Nada trivial. Em 2019, o economista Alberto
Alesina esteve em Brasília para prestigiar a cerimônia de entrega do Prêmio de
Monografias do Tesouro Nacional. Fiz a seguinte pergunta: “Por que, no Brasil,
temos Lei de Responsabilidade Fiscal, teto de gastos, regra de ouro (aquela
segundo a qual só se pode fazer dívida para investir) e outras regras
auxiliares, mas não conseguimos superar o problema fiscal?”. Ele foi muito
didático: “Países que não precisam de regras, por já apresentarem boa situação
fiscal, as cumprem; já aqueles que precisam, isto é, têm dívida alta e crescente,
as desrespeitam na maior parte do tempo”.

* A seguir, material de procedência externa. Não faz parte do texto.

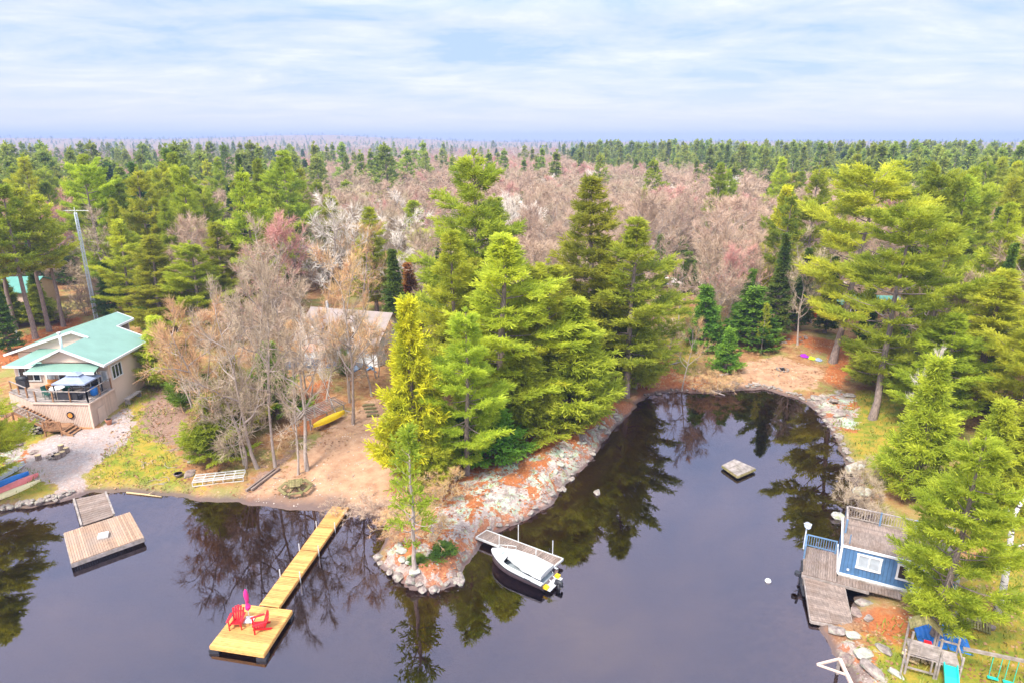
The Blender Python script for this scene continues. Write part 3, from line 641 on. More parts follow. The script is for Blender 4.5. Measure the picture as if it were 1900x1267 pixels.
# ------------------------------------------------------------------ the trees one can tell apart in the photograph
Hh = [
 # centre stand on the rocky point
 ('pine', 893, 705, 264, 190, 'tall flat-topped dark green pine towering over the middle of the point', dict(var=1, crown='pine_mid')),
 ('pine', 1092, 702, 315, 190, 'tallest dark pine right of centre with layered branches', dict(var=0, crown='pine_mid')),
 ('pine', 1160, 735, 392, 175, 'broad pine at the right edge of the central stand, above the needle bank', dict(var=2, crown='pine_mid')),
 ('pine', 850, 760, 415, 150, 'light green pine at the back left of the central stand', dict(var=0)),
 ('pine', 930, 800, 420, 235, 'wide bright green pine in the middle of the central stand', dict(var=2)),
 ('pine', 1010, 770, 470, 170, 'mid green pine between the wide bright pine and the dark tallest pine', dict(var=1)),
 ('pine', 866, 880, 560, 140, 'grey-trunked pine with dead lower limbs beside the needle bank', dict(var=1)),
 ('young', 1058, 788, 552, 150, 'dense low pine at the front right of the central stand above the lichen rock', dict(var=0)),
 ('young', 975, 815, 640, 130, 'short bushy pine under the wide bright pine', dict(var=1)),
 ('pine', 1122, 718, 470, 150, 'green pine squeezed between the two dark pines on the right of the central stand', dict(var=0)),
 ('pine', 885, 735, 470, 130, 'pale green pine behind the grey-trunked pine', dict(var=2)),
 ('fir', 905, 845, 745, 110, 'low bushy green conifer skirting the orange needle bank', dict(var=0)),
 ('fir', 850, 850, 770, 80, 'small dark conifer behind the grey-trunked pine', dict(var=1)),
 ('young', 774, 886, 552, 124, 'golden yellow pine beside the sandy beach', dict(var=1, crown='pine_gold')),
 ('young', 800, 912, 770, 70, 'lower green pine under the golden yellow pine', dict(var=0)),
 ('sparse', 770, 1058, 782, 130, 'thin half-bare pine standing alone at the tip of the rocky point', dict()),
 ('young', 1180, 720, 560, 90, 'slim pine behind the right edge of the central stand', dict(var=0, crown='pine_mid')),
 ('spruce', 820, 640, 440, 66, 'dark narrow spruce behind the light green pine', dict(var=0)),
 ('spruce', 738, 640, 455, 62, 'olive spruce beside the rusty cedar behind the cottage', dict(var=1)),
 ('spruce', 768, 625, 482, 62, 'rusty orange cedar behind the white cottage', dict(var=0, crown='rust')),
 ('pine', 700, 585, 378, 100, 'light green pine behind the white cottage roof', dict(var=0)),
 # left
 ('tall', 66, 628, 335, 110, 'leftmost tall bare-trunked pine behind the green-roofed house', dict(var=0)),
 ('tall', 92, 615, 330, 100, 'second tall bare-trunked pine from the left behind the house', dict(var=1)),
 ('tall', 118, 606, 345, 85, 'tall bare-trunked pine just left of the lattice mast', dict(var=2)),
 ('tall', 30, 612, 340, 95, 'tall pine in front of the teal roof at the left edge', dict(var=2)),
 ('tall', -30, 650, 350, 120, 'tall pine cut by the left edge of the view', dict(var=1)),
 ('open', 202, 560, 303, 100, 'ragged orange-green pine right of the lattice mast', dict(var=0, bark='bark')),
 ('spruce', 283, 500, 293, 62, 'dark spire spruce beyond the green-roofed house', dict(var=0)),
 ('spruce', 346, 500, 268, 66, 'tall dark spruce left of the large layered pine', dict(var=1)),
 ('spruce', 462, 470, 279, 40, 'small dark spruce left of the large layered pine', dict(var=0)),
 ('pine', 548, 530, 271, 105, 'large layered yellow-green pine standing clear above the bare woods', dict(var=2)),
 ('pine', 395, 520, 332, 95, 'green pine right of the dark spruces on the left', dict(var=1)),
 ('pine', 305, 625, 430, 130, 'bright light green pine behind the small pine at the house corner', dict(var=0)),
 ('pine', 378, 640, 440, 120, 'bright pine left of the grey bare trees', dict(var=1)),
 ('pine', 425, 610, 405, 105, 'yellow-green pine above the bare trees left of the cottage', dict(var=2)),
 ('pine', 250, 600, 400, 90, 'pale green pine right of the lattice mast', dict(var=2)),
 ('young', 306, 712, 586, 84, 'small pine standing on the lawn at the right corner of the house', dict(var=0)),
 ('young', 400, 852, 735, 95, 'bushy low pine under the bare trees beside the lawn', dict(var=1)),
 ('young', 440, 800, 660, 95, 'bushy pine behind the leaning bare trunks', dict(var=0)),
 ('young', 515, 770, 635, 85, 'green conifer between the bare trees in front of the cottage', dict(var=1, crown='fir')),
 ('young', 360, 760, 620, 70, 'slim conifer behind the yellowish bare tree', dict(var=0, crown='fir')),
 ('young', 640, 695, 640, 26, 'thin conifer at the front wall of the cottage', dict(var=0, crown='fir')),
 ('young', 22, 606, 520, 62, 'bushy conifer in front of the left half of the teal roof', dict(var=0, crown='pine_mid')),
 ('young', 84, 600, 528, 58, 'bushy conifer in front of the right half of the teal roof', dict(var=1, crown='pine_mid')),
 ('spruce', 20, 655, 500, 50, 'dark low spruce at the left edge behind the house', dict(var=1)),
 ('spruce', 215, 590, 480, 60, 'dark spruce behind the ridge of the green roof', dict(var=0)),
 ('spruce', 245, 585, 500, 55, 'dark spruce right of the mast foot', dict(var=1)),
 ('pine', -62, 928, 640, 190, 'pine leaning in from beyond the left edge above the canoes', dict(var=0)),
 # right
 ('open', 1545, 672, 308, 210, 'tall leaning pine with a thick bare trunk on the back beach', dict(var=0, lean=(.10, 0))),
 ('open', 1618, 777, 372, 215, 'wide layered pine leaning over the lawn on the right shore', dict(var=1, lean=(.03, .05))),
 ('young', 1433, 560, 346, 68, 'yellow pine among the pink bare woods', dict(var=1, crown='pine_gold')),
 ('pine', 1488, 560, 299, 82, 'bright green pine right of the yellow pine', dict(var=1)),
 ('spruce', 1436, 628, 425, 60, 'dark slender spruce at the back of the beach clearing', dict(var=1)),
 ('spruce', 1480, 612, 455, 46, 'dark thin conifer right of the dark slender spruce', dict(var=0)),
 ('spruce', 1530, 618, 470, 48, 'dark thin conifer left of the leaning pine', dict(var=1)),
 ('fir', 1308, 645, 535, 66, 'dark green fir left of the pale bare tree at the back beach', dict(var=0)),
 ('fir', 1392, 640, 540, 84, 'broad green fir right of the pale bare tree at the back beach', dict(var=1)),
 ('fir', 1343, 688, 612, 46, 'small round young fir at the water end of the back beach', dict(var=0)),
 ('sparse', 1412, 655, 560, 36, 'thin sparse conifer at the edge of the beach clearing', dict()),
 ('pine', 1750, 590, 300, 105, 'dark green pine behind the wide layered pine on the right', dict(var=0, crown='pine_mid')),
 ('pine', 1865, 560, 262, 120, 'tall dark pine near the right edge of the skyline', dict(var=2, crown='pine_mid')),
 ('pine', 1905, 640, 330, 130, 'big green pine cut by the right edge', dict(var=1, crown='pine_mid')),
 ('pine', 1805, 760, 490, 190, 'bright rounded pine behind the right shore trees', dict(var=0)),
 ('pine', 1730, 800, 575, 140, 'mid green pine between the leaning pine and the right woods', dict(var=2)),
 ('pine', 1880, 830, 470, 150, 'large green pine at the right edge above the red budding tree', dict(var=2)),
 ('young', 1692, 925, 660, 125, 'light green pine on the right shore above the boathouse', dict(var=0)),
 ('young', 1640, 720, 600, 90, 'low green pine behind the leaning pine trunk', dict(var=1, crown='pine_mid')),
 ('pine', 1732, 1188, 785, 188, 'big bright green pine standing over the boathouse roof', dict(var=1)),
 ('young', 1815, 960, 740, 105, 'green pine behind the birch on the right shore', dict(var=1)),
 ('young', 1890, 960, 700, 130, 'green pine at the right edge behind the birch', dict(var=0)),
 ('pine', 2055, 1370, 980, 250, 'pine whose lower boughs reach in at the bottom right corner', dict(var=0)),
 ('fir', 1850, 690, 560, 30, 'dark narrow fir inside the bright pines on the right', dict(var=0, crown='spruce')),
]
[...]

As regras devem funcionar como balizas para
o gasto e a receita, a fim de combater o chamado viés deficitário típico dos
governos. Vamo-nos entender: os governos existem para realizar políticas
públicas e todas elas têm custo. Em maior ou menor grau, portanto, há sempre um
programa de governo a ser executado e, para isso, é necessário arrecadar e
endividar-se. Assim, sem regras fiscais, o risco fiscal é maior.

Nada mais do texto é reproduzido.